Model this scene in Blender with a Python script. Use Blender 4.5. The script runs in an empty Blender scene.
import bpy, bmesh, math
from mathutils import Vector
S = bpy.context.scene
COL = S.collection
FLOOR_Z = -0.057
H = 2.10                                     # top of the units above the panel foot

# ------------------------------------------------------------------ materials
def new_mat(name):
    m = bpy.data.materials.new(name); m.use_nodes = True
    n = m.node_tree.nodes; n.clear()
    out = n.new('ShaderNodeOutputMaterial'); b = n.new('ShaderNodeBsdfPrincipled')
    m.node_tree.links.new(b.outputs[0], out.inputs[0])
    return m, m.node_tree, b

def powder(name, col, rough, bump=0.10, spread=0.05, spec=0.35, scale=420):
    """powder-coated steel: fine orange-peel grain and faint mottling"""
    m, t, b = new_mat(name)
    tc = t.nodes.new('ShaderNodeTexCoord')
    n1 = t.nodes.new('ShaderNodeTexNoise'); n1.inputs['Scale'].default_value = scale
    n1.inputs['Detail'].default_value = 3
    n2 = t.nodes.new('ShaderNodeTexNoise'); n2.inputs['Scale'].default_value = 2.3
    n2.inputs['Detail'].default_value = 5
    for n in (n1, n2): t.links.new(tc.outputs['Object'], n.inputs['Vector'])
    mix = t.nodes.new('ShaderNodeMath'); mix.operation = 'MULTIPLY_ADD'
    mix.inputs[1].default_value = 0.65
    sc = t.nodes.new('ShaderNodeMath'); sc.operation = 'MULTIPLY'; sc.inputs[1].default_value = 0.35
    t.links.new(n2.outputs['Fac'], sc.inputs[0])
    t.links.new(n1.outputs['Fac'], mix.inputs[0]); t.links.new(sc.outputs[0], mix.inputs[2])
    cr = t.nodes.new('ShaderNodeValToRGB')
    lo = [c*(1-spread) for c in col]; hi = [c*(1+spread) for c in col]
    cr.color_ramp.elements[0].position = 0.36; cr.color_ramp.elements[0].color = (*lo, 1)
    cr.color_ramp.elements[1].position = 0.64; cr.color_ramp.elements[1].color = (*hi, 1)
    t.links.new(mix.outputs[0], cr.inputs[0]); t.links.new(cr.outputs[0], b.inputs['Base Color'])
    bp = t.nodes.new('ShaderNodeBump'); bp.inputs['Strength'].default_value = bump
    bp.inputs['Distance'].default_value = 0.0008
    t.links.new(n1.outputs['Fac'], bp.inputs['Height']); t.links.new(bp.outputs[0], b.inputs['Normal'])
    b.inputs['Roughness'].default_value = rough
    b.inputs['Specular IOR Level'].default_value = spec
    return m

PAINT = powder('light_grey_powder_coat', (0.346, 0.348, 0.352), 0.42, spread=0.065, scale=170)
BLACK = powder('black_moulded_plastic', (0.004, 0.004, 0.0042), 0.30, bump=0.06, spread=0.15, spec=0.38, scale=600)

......

#### [Exercise brief]
Extract the full listing above without alteration.

#### [Final answer]
Model this scene in Blender with a Python script. Use Blender 4.5. The script runs in an empty Blender scene.
import bpy, bmesh, math
from mathutils import Vector
S = bpy.context.scene
COL = S.collection
FLOOR_Z = -0.057
H = 2.10                                     # top of the units above the panel foot

# ------------------------------------------------------------------ materials
def new_mat(name):
    m = bpy.data.materials.new(name); m.use_nodes = True
    n = m.node_tree.nodes; n.clear()
    out = n.new('ShaderNodeOutputMaterial'); b = n.new('ShaderNodeBsdfPrincipled')
    m.node_tree.links.new(b.outputs[0], out.inputs[0])
    return m, m.node_tree, b

def powder(name, col, rough, bump=0.10, spread=0.05, spec=0.35, scale=420):
    """powder-coated steel: fine orange-peel grain and faint mottling"""
    m, t, b = new_mat(name)
    tc = t.nodes.new('ShaderNodeTexCoord')
    n1 = t.nodes.new('ShaderNodeTexNoise'); n1.inputs['Scale'].default_value = scale
    n1.inputs['Detail'].default_value = 3
    n2 = t.nodes.new('ShaderNodeTexNoise'); n2.inputs['Scale'].default_value = 2.3
    n2.inputs['Detail'].default_value = 5
    for n in (n1, n2): t.links.new(tc.outputs['Object'], n.inputs['Vector'])
    mix = t.nodes.new('ShaderNodeMath'); mix.operation = 'MULTIPLY_ADD'
    mix.inputs[1].default_value = 0.65
    sc = t.nodes.new('ShaderNodeMath'); sc.operation = 'MULTIPLY'; sc.inputs[1].default_value = 0.35
    t.links.new(n2.outputs['Fac'], sc.inputs[0])
    t.links.new(n1.outputs['Fac'], mix.inputs[0]); t.links.new(sc.outputs[0], mix.inputs[2])
    cr = t.nodes.new('ShaderNodeValToRGB')
    lo = [c*(1-spread) for c in col]; hi = [c*(1+spread) for c in col]
    cr.color_ramp.elements[0].position = 0.36; cr.color_ramp.elements[0].color = (*lo, 1)
    cr.color_ramp.elements[1].position = 0.64; cr.color_ramp.elements[1].color = (*hi, 1)
    t.links.new(mix.outputs[0], cr.inputs[0]); t.links.new(cr.outputs[0], b.inputs['Base Color'])
    bp = t.nodes.new('ShaderNodeBump'); bp.inputs['Strength'].default_value = bump
    bp.inputs['Distance'].default_value = 0.0008
    t.links.new(n1.outputs['Fac'], bp.inputs['Height']); t.links.new(bp.outputs[0], b.inputs['Normal'])
    b.inputs['Roughness'].default_value = rough
    b.inputs['Specular IOR Level'].default_value = spec
    return m

PAINT = powder('light_grey_powder_coat', (0.346, 0.348, 0.352), 0.42, spread=0.065, scale=170)
BLACK = powder('black_moulded_plastic', (0.004, 0.004, 0.0042), 0.30, bump=0.06, spread=0.15, spec=0.38, scale=600)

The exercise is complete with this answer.